How you answer this exit interview question gives your current employer insights into why you're choosing to work at a new company. Share the reasons for leaving the job and what appealed to you about your new position. For example, you may be interested in working for a smaller organization or an office closer to your house. You can also discuss your salary expectations and other variables that factored into your decision.

Example: “My new employer provides additional training opportunities to help me advance my career. The smaller team structure allows me to work more closely with experienced managers and learn from them in a way I couldn't in my role with this company. I see more opportunities for promotions in my new position.”

8. What are some ways you feel the company can improve?

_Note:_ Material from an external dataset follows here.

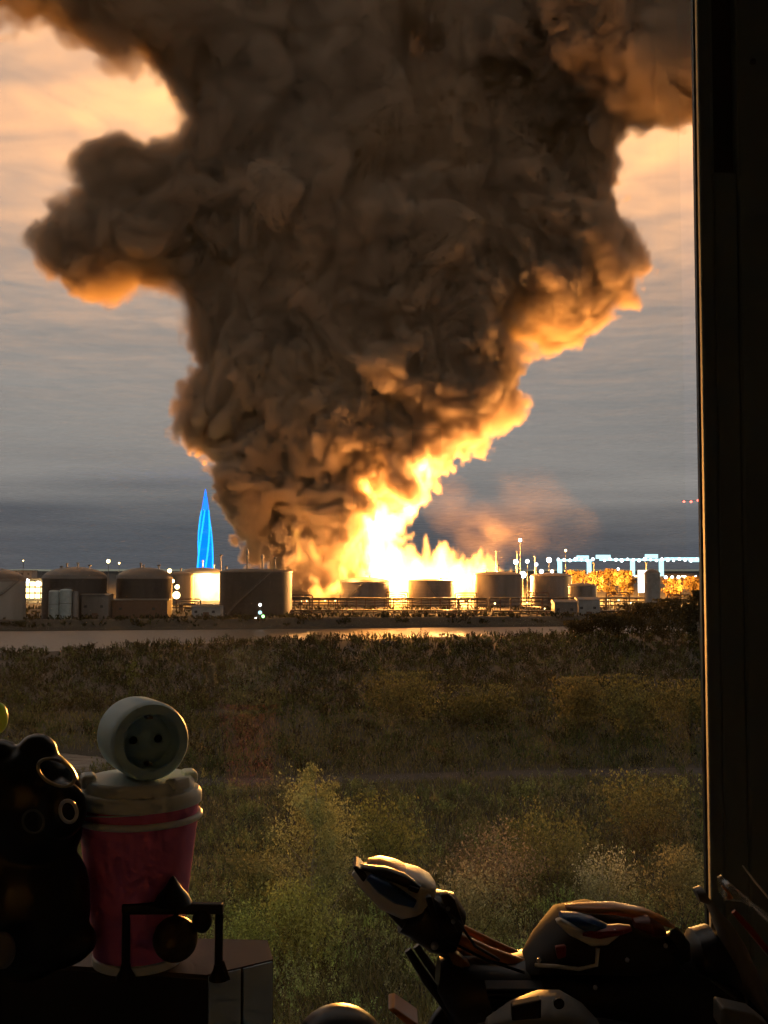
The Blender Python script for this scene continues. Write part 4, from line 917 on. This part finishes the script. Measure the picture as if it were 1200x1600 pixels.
hull(TO,'fairing_rim_light',t,[(884,1417,-.012,.004,3,5),(910,1418,-.016,.009,5,0),(960,1419,-.018,.011,7,-5),(1010,1428,-.016,.011,7,-14),(1042,1441,-.012,.009,6,-22),(1058,1452,-.008,.004,3,-28)],14)  # fire rim light on the fairing's top edge, shaped as an orange strip
slab(TR,'side_decal',t,[(868,1480),(885,1478),(885,1496),(872,1500)],-.043,-.038,.001)
bar(TW,'belly_tube',t,[(836,1508,-.036),(870,1510,-.042),(905,1514,-.044),(932,1508,-.044),(934,1482,-.044)],[3,3,3,3,3],8)
bar(TB,'handlebar',t,[(1040,1470,-.02),(1056,1462,-.03),(1066,1478,-.035),(1072,1500,-.035)],[9,12,12,8])
hull(TB,'seat_pad',t,[(1066,1530,0,.02,30,0),(1085,1495,0,.026,38,0),(1110,1490,0,.026,40,0),(1140,1510,0,.022,36,0),(1160,1540,0,.014,24,0)])
hull(TG,'tail_arm',t,[(1088,1398,-.012,.006,10,-20),(1104,1400,-.012,.011,16,-30),(1122,1424,-.012,.013,24,-48),(1140,1462,-.012,.013,24,-62),(1158,1505,-.012,.013,24,-66),(1178,1550,-.012,.013,26,-60),(1200,1590,-.012,.011,26,-50)])
bar(TO,'tail_clip',t,[(1128,1384,-.02),(1138,1394,-.02),(1141,1404,-.02)],[1.6,2.2,4.5],8)
m,nt,out=new_mat('clear_plastic')
tr=nt.nodes.new('ShaderNodeBsdfTransparent'); gl=nt.nodes.new('ShaderNodeBsdfGlossy'); gl.inputs['Roughness'].default_value=.18; mx=nt.nodes.new('ShaderNodeMixShader'); mx.inputs[0].default_value=.22
nt.links.new(tr.outputs[0],mx.inputs[1]); nt.links.new(gl.outputs[0],mx.inputs[2]); nt.links.new(mx.outputs[0],out.inputs[0])
hull(m,'clear_windscreen',t,[(1128,1400,.004,.006,6,-40),(1140,1390,.004,.016,22,-45),(1165,1400,.004,.022,44,-50),(1200,1430,.004,.026,56,-55),(1250,1480,.004,.026,60,-55)],20)
bar(TW,'windscreen_rib',t,[(1160,1352,-.012),(1180,1378,-.018),(1215,1420,-.02)],[1.2,1.6,1.6],6)
bar(TR,'tail_tube',t,[(1146,1424,-.02),(1170,1450,-.02),(1215,1505,-.02)],[4,5,5],8)
for k in range(7): MB().torus(q(702+k*5,1502+k*7,.012),Vector((11*u,0,7*u)),Vector((0,.009,0)),2.2*u,16,6).build('spring_coil',TS,t,True)
for pts_ in (((664,1420,-.026),(700,1470,-.034),(760,1500,-.03),(820,1520,-.034)),((676,1404,-.02),(716,1440,-.034),(742,1478,-.03),(780,1500,-.02)),((1050,1490,-.036),(1075,1520,-.04),(1110,1530,-.036),(1150,1560,-.03))):
    bar(TB,'cable',t,pts_,2.2,6)
for px,py,dd in ((700,1420,-.031),(708,1440,-.031),(930,1543,-.044),(842,1500,-.036),(1040,1478,-.036),(980,1500,-.044)): MB().ball(q(px,py,dd),3.4*u,10,8).build('bolt',TS,t,True)
for k in range(6): slab(TB,'cooling_fin',t,[(760+k*2,1545+k*8),(850+k*2,1545+k*8),(850+k*2,1549+k*8),(760+k*2,1549+k*8)],-.046,-.03,.0006)
slab(TB,'nose_vent',t,[(640,1384),(656,1390),(652,1397),(637,1391)],-.031,-.024,.0008)
# wheels of that motorcycle standing on the table below the frame
def wheel(px,D_,r,t):
    c=Vector((at(px,1600,D_).x,D_,19.6+r)); w_=MB().torus(c,Vector((r*.82,0,0)),Vector((0,0,r*.82)),r*.18,32,10).build('wheel',TB,t,True)
    MB().torus(c,Vector((r*.62,0,0)),Vector((0,0,r*.62)),r*.05,28,8).tube([c+Vector((0,-.012,0)),c+Vector((0,.012,0))],r*.14,12).build('rim',TS,w_,True)
wheel(1120,D,.052,t); wheel(770,D,.052,t)
t=thing('toy_motorcycle',(at(860,1600,.70).x,.70,19.6),'second toy motorcycle mostly below the frame, white cowl with dark hole','toy')
D=.70; u=D/F
hull(mat('toy_dull_white',(.28,.28,.26),.6,scale=30),'cowl',t,[(760,1600,0,.006,8,15),(800,1584,0,.016,12,12),(845,1584,0,.024,26,5),(885,1590,0,.026,32,-10),(925,1602,0,.022,28,-25),(950,1620,0,.014,20,-35)])
MB().lathe([(8*u,-.001),(8*u,.0015)],16,M=Matrix.Translation(q(873,1567,-.024))@Matrix.Rotation(math.pi/2,4,'X')).build('cowl_hole',TB,t)
slab(TB,'cowl_stripe',t,[(800,1572),(846,1562),(846,1592),(800,1596)],-.028,-.020,.001)
hull(TB,'engine_block',t,[(720,1640,0,.02,20,0),(800,1640,0,.03,40,0),(950,1650,0,.03,45,0),(1060,1650,0,.02,30,0)])
slab(TG,'tail_plate',t,[(1128,1574),(1180,1586),(1210,1610),(1128,1612)],-.01,.01)
wheel(1040,D,.045,t)
t=thing('toy_helmet',(at(530,1600,.66).x,.66,19.6),'black rounded helmet-like dome cut by the bottom edge','toy')
D=.66; u=D/F
c=q(530,1652); MB().ball(c,76*u,28,18,(1,1,1)).build('shell',TB,t,True)
slab(TO,'visor_edge',t,[(606,1578),(616,1575),(655,1602),(640,1606)],-.012,.012,.001)
MB().lathe([(60*u,19.6-c.z),(66*u,19.63-c.z),(70*u,-.012)],24,c=tuple(c)).build('neck_ring',TB,t,True)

When an employer asks this question, they want your honest opinion and are looking for suggestions. Stay positive, but share your ideas about how they can improve productivity, job satisfaction, and other key elements of their operations or your role. Your suggestions may range from compensation and worker benefits, a leader's management style, or the resources you had access to.

Providing constructive criticism helps your former employer understand what's important to their employees and develop ways to improve workplace morale. Your answer to this question can benefit your former colleagues and the person replacing you in your role.

Example:In my eight years working here, I can honestly say I've had a pleasant experience. However, I think the company should consider extending parental leave to allow new parents more time to be with their children. I also think the company culture could benefit from hosting more team-building activities. Diversity and inclusion initiatives would go a long way to making everyone feel welcome and valued.